Excellences, Mesdames et Messieurs,
La déclaration que nous allons adopter à l’issue de nos travaux institue le Processus (afro-atlantique)
de Rabat.

Elle consacre notre vision, institutionnalise notre démarche et structure notre espace. Elle est, en effet, orientée vers l’action : Elle impulse une coordination sur un ensemble de thématiques stratégiques et de secteurs structurants ;

Elle établit 3 groupes thématiques, chargés du dialogue politique et de sécurité ; de l’économie bleue et de la connectivité maritime et de l’énergie ; et enfin du développement durable et de l’environnement ; Elle réactive le Secrétariat permanent de la Conférence, basé à Rabat.

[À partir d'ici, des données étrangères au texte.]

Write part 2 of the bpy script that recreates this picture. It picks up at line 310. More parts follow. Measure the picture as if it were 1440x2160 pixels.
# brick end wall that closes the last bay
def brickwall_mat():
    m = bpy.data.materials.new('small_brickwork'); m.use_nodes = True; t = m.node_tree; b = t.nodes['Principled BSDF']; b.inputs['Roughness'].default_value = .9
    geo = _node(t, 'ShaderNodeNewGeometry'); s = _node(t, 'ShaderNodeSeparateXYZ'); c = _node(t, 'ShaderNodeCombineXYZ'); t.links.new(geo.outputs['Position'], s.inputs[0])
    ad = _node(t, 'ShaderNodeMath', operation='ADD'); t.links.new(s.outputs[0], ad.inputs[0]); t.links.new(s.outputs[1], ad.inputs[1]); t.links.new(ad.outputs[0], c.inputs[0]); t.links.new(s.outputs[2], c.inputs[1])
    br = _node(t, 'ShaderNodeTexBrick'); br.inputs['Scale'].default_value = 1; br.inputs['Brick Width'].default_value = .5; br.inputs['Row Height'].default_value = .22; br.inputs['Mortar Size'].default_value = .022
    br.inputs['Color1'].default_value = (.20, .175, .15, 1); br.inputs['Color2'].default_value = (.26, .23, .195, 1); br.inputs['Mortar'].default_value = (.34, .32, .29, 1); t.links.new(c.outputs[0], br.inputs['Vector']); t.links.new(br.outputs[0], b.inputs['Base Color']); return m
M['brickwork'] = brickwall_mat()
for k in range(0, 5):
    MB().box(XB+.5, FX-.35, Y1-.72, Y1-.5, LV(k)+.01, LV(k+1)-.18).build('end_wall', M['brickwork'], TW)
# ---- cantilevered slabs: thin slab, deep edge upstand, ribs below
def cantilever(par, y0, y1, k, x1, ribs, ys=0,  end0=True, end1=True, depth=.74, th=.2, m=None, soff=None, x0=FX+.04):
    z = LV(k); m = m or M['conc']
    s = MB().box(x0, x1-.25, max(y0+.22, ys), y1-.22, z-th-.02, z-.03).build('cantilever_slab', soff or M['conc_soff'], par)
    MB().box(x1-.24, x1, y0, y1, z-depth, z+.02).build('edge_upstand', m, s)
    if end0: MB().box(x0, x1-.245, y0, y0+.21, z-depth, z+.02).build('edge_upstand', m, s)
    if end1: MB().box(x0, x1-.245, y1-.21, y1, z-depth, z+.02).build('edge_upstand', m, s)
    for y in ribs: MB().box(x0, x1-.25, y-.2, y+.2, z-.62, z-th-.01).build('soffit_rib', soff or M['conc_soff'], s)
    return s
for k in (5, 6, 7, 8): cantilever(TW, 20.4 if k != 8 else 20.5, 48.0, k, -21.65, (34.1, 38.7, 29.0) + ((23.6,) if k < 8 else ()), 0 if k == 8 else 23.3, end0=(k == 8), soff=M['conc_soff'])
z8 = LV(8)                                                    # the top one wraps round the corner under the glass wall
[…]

Cette initiative ne souhaite en aucun cas être en concurrence avec d’autres organisations régionales, ou configurations africaines atlantiques.

Nous voulons qu’elle soit perçue telle qu’elle est, c’est-à-dire une dynamique inclusive pour un processus de gouvernance politique de notre espace atlantique commun, dans son acception élargie.

Notre ambition n’est pas seulement de réactiver les mécanismes du passé, mais de les dépasser. L’ambition du Processus de Rabat est de permettre à l’Afrique de s’approprier l’Atlantique, de formuler des positions communes et, à terme, de réaliser la jonction avec les pays de l’autre rive de l’Atlantique-Sud – l’Amérique Latine.

Notre vision, c’est de reconnaitre que l’enjeu n’est plus d’être des pays riverains qui tournent le dos à l’Atlantique. L’Atlantique n’est pas seulement une limite et une source de défis ; c’est aussi une culture, une conscience et une identité maritime.

Cette même vision nous appelle à diffuser l’esprit de l’Atlantique, auprès de nos départements sectoriels, de nos agents économiques et de nos sociétés ; et d’ériger notre espace en pole stratégique et économique, en zone de jonction, de coopération et d’union. Si l’Atlantique nous rassemble de l’extérieur, qu’il soit aussi ce qui nous unit de l’intérieur.

Alors, chaque 8 juin, nous aurons 2 événements à célébrer : celle de la journée des océans ; et celle de la relance du Processus africain atlantique de Rabat.

Vive l’Afrique. Vive l’Atlantique et vive l’Afrique Atlantique.